**EXERCISE PROMPT**
Print the full listing exactly.

* * * * *

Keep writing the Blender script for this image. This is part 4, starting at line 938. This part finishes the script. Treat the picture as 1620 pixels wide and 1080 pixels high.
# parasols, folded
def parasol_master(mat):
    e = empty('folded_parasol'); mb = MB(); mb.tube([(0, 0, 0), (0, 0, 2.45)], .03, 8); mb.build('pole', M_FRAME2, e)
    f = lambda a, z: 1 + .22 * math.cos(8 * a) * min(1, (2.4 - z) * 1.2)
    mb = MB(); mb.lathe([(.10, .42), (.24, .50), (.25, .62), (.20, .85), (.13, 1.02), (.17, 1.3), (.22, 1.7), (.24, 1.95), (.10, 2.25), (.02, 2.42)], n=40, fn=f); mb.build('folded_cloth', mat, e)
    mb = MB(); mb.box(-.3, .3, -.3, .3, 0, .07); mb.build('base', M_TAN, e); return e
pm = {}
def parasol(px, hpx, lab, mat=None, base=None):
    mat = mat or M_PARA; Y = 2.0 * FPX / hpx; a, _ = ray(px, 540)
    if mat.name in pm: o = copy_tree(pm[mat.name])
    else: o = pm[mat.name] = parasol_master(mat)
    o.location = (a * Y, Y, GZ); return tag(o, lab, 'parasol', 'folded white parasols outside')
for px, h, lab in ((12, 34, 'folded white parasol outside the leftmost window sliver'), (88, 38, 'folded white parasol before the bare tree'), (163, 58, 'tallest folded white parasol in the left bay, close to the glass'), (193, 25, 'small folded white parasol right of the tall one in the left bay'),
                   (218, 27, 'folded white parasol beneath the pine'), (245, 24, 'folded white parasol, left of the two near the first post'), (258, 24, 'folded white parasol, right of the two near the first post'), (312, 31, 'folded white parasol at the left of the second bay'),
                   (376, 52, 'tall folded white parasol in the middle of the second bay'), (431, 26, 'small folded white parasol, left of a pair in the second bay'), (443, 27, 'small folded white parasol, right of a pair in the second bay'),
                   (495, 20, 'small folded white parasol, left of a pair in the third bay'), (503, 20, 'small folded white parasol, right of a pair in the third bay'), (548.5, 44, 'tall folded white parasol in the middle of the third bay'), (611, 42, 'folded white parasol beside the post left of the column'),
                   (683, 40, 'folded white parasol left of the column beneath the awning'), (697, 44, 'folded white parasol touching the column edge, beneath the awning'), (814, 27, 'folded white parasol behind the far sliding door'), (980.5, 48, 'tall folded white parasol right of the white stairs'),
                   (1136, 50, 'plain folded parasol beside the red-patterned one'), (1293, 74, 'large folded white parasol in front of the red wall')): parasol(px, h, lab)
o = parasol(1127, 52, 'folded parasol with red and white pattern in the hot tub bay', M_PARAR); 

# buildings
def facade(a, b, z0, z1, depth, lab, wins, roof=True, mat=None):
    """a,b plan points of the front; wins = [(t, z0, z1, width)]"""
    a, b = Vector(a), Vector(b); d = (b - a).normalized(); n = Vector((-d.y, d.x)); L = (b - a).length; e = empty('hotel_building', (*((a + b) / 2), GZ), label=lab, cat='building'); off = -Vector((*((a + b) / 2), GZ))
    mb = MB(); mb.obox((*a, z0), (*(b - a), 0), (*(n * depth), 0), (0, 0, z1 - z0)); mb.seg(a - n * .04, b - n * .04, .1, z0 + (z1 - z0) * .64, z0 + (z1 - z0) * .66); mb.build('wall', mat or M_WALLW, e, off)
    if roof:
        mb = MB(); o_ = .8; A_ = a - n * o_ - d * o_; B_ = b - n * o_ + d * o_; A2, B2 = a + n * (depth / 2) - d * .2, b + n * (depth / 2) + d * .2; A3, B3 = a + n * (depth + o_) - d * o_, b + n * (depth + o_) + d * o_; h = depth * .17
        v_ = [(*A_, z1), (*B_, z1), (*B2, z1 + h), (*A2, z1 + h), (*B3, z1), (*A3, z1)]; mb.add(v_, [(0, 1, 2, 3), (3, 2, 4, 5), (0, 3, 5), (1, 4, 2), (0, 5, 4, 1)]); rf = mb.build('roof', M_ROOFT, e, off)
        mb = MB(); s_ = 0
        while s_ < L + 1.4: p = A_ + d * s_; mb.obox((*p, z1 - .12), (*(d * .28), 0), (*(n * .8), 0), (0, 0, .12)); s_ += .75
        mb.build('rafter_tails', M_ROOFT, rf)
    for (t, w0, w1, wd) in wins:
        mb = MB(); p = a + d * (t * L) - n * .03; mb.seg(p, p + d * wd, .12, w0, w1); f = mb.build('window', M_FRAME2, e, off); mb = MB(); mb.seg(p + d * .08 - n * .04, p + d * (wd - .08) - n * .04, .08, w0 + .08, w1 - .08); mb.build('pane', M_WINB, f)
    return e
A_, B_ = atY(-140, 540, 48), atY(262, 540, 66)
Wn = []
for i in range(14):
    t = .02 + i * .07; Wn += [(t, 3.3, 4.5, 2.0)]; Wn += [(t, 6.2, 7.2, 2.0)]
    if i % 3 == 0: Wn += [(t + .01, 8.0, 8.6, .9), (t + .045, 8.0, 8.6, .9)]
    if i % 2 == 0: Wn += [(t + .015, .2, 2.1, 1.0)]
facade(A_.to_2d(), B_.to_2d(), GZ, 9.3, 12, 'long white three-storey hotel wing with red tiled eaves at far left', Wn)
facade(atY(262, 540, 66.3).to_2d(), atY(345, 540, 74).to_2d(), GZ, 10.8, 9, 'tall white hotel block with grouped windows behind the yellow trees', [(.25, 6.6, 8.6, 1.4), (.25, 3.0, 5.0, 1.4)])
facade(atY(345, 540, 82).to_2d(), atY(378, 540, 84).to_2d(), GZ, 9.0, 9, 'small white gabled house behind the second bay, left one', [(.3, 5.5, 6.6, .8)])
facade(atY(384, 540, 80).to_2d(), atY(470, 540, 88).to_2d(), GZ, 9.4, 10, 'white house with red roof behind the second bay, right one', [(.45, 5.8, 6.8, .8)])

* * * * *

**REPLY**
Keep writing the Blender script for this image. This is part 4, starting at line 938. This part finishes the script. Treat the picture as 1620 pixels wide and 1080 pixels high.
# parasols, folded
def parasol_master(mat):
    e = empty('folded_parasol'); mb = MB(); mb.tube([(0, 0, 0), (0, 0, 2.45)], .03, 8); mb.build('pole', M_FRAME2, e)
    f = lambda a, z: 1 + .22 * math.cos(8 * a) * min(1, (2.4 - z) * 1.2)
    mb = MB(); mb.lathe([(.10, .42), (.24, .50), (.25, .62), (.20, .85), (.13, 1.02), (.17, 1.3), (.22, 1.7), (.24, 1.95), (.10, 2.25), (.02, 2.42)], n=40, fn=f); mb.build('folded_cloth', mat, e)
    mb = MB(); mb.box(-.3, .3, -.3, .3, 0, .07); mb.build('base', M_TAN, e); return e
pm = {}
def parasol(px, hpx, lab, mat=None, base=None):
    mat = mat or M_PARA; Y = 2.0 * FPX / hpx; a, _ = ray(px, 540)
    if mat.name in pm: o = copy_tree(pm[mat.name])
    else: o = pm[mat.name] = parasol_master(mat)
    o.location = (a * Y, Y, GZ); return tag(o, lab, 'parasol', 'folded white parasols outside')
for px, h, lab in ((12, 34, 'folded white parasol outside the leftmost window sliver'), (88, 38, 'folded white parasol before the bare tree'), (163, 58, 'tallest folded white parasol in the left bay, close to the glass'), (193, 25, 'small folded white parasol right of the tall one in the left bay'),
                   (218, 27, 'folded white parasol beneath the pine'), (245, 24, 'folded white parasol, left of the two near the first post'), (258, 24, 'folded white parasol, right of the two near the first post'), (312, 31, 'folded white parasol at the left of the second bay'),
                   (376, 52, 'tall folded white parasol in the middle of the second bay'), (431, 26, 'small folded white parasol, left of a pair in the second bay'), (443, 27, 'small folded white parasol, right of a pair in the second bay'),
                   (495, 20, 'small folded white parasol, left of a pair in the third bay'), (503, 20, 'small folded white parasol, right of a pair in the third bay'), (548.5, 44, 'tall folded white parasol in the middle of the third bay'), (611, 42, 'folded white parasol beside the post left of the column'),
                   (683, 40, 'folded white parasol left of the column beneath the awning'), (697, 44, 'folded white parasol touching the column edge, beneath the awning'), (814, 27, 'folded white parasol behind the far sliding door'), (980.5, 48, 'tall folded white parasol right of the white stairs'),
                   (1136, 50, 'plain folded parasol beside the red-patterned one'), (1293, 74, 'large folded white parasol in front of the red wall')): parasol(px, h, lab)
o = parasol(1127, 52, 'folded parasol with red and white pattern in the hot tub bay', M_PARAR); 

# buildings
def facade(a, b, z0, z1, depth, lab, wins, roof=True, mat=None):
    """a,b plan points of the front; wins = [(t, z0, z1, width)]"""
    a, b = Vector(a), Vector(b); d = (b - a).normalized(); n = Vector((-d.y, d.x)); L = (b - a).length; e = empty('hotel_building', (*((a + b) / 2), GZ), label=lab, cat='building'); off = -Vector((*((a + b) / 2), GZ))
    mb = MB(); mb.obox((*a, z0), (*(b - a), 0), (*(n * depth), 0), (0, 0, z1 - z0)); mb.seg(a - n * .04, b - n * .04, .1, z0 + (z1 - z0) * .64, z0 + (z1 - z0) * .66); mb.build('wall', mat or M_WALLW, e, off)
    if roof:
        mb = MB(); o_ = .8; A_ = a - n * o_ - d * o_; B_ = b - n * o_ + d * o_; A2, B2 = a + n * (depth / 2) - d * .2, b + n * (depth / 2) + d * .2; A3, B3 = a + n * (depth + o_) - d * o_, b + n * (depth + o_) + d * o_; h = depth * .17
        v_ = [(*A_, z1), (*B_, z1), (*B2, z1 + h), (*A2, z1 + h), (*B3, z1), (*A3, z1)]; mb.add(v_, [(0, 1, 2, 3), (3, 2, 4, 5), (0, 3, 5), (1, 4, 2), (0, 5, 4, 1)]); rf = mb.build('roof', M_ROOFT, e, off)
        mb = MB(); s_ = 0
        while s_ < L + 1.4: p = A_ + d * s_; mb.obox((*p, z1 - .12), (*(d * .28), 0), (*(n * .8), 0), (0, 0, .12)); s_ += .75
        mb.build('rafter_tails', M_ROOFT, rf)
    for (t, w0, w1, wd) in wins:
        mb = MB(); p = a + d * (t * L) - n * .03; mb.seg(p, p + d * wd, .12, w0, w1); f = mb.build('window', M_FRAME2, e, off); mb = MB(); mb.seg(p + d * .08 - n * .04, p + d * (wd - .08) - n * .04, .08, w0 + .08, w1 - .08); mb.build('pane', M_WINB, f)
    return e
A_, B_ = atY(-140, 540, 48), atY(262, 540, 66)
Wn = []
for i in range(14):
    t = .02 + i * .07; Wn += [(t, 3.3, 4.5, 2.0)]; Wn += [(t, 6.2, 7.2, 2.0)]
    if i % 3 == 0: Wn += [(t + .01, 8.0, 8.6, .9), (t + .045, 8.0, 8.6, .9)]
    if i % 2 == 0: Wn += [(t + .015, .2, 2.1, 1.0)]
facade(A_.to_2d(), B_.to_2d(), GZ, 9.3, 12, 'long white three-storey hotel wing with red tiled eaves at far left', Wn)
facade(atY(262, 540, 66.3).to_2d(), atY(345, 540, 74).to_2d(), GZ, 10.8, 9, 'tall white hotel block with grouped windows behind the yellow trees', [(.25, 6.6, 8.6, 1.4), (.25, 3.0, 5.0, 1.4)])
facade(atY(345, 540, 82).to_2d(), atY(378, 540, 84).to_2d(), GZ, 9.0, 9, 'small white gabled house behind the second bay, left one', [(.3, 5.5, 6.6, .8)])
facade(atY(384, 540, 80).to_2d(), atY(470, 540, 88).to_2d(), GZ, 9.4, 10, 'white house with red roof behind the second bay, right one', [(.45, 5.8, 6.8, .8)])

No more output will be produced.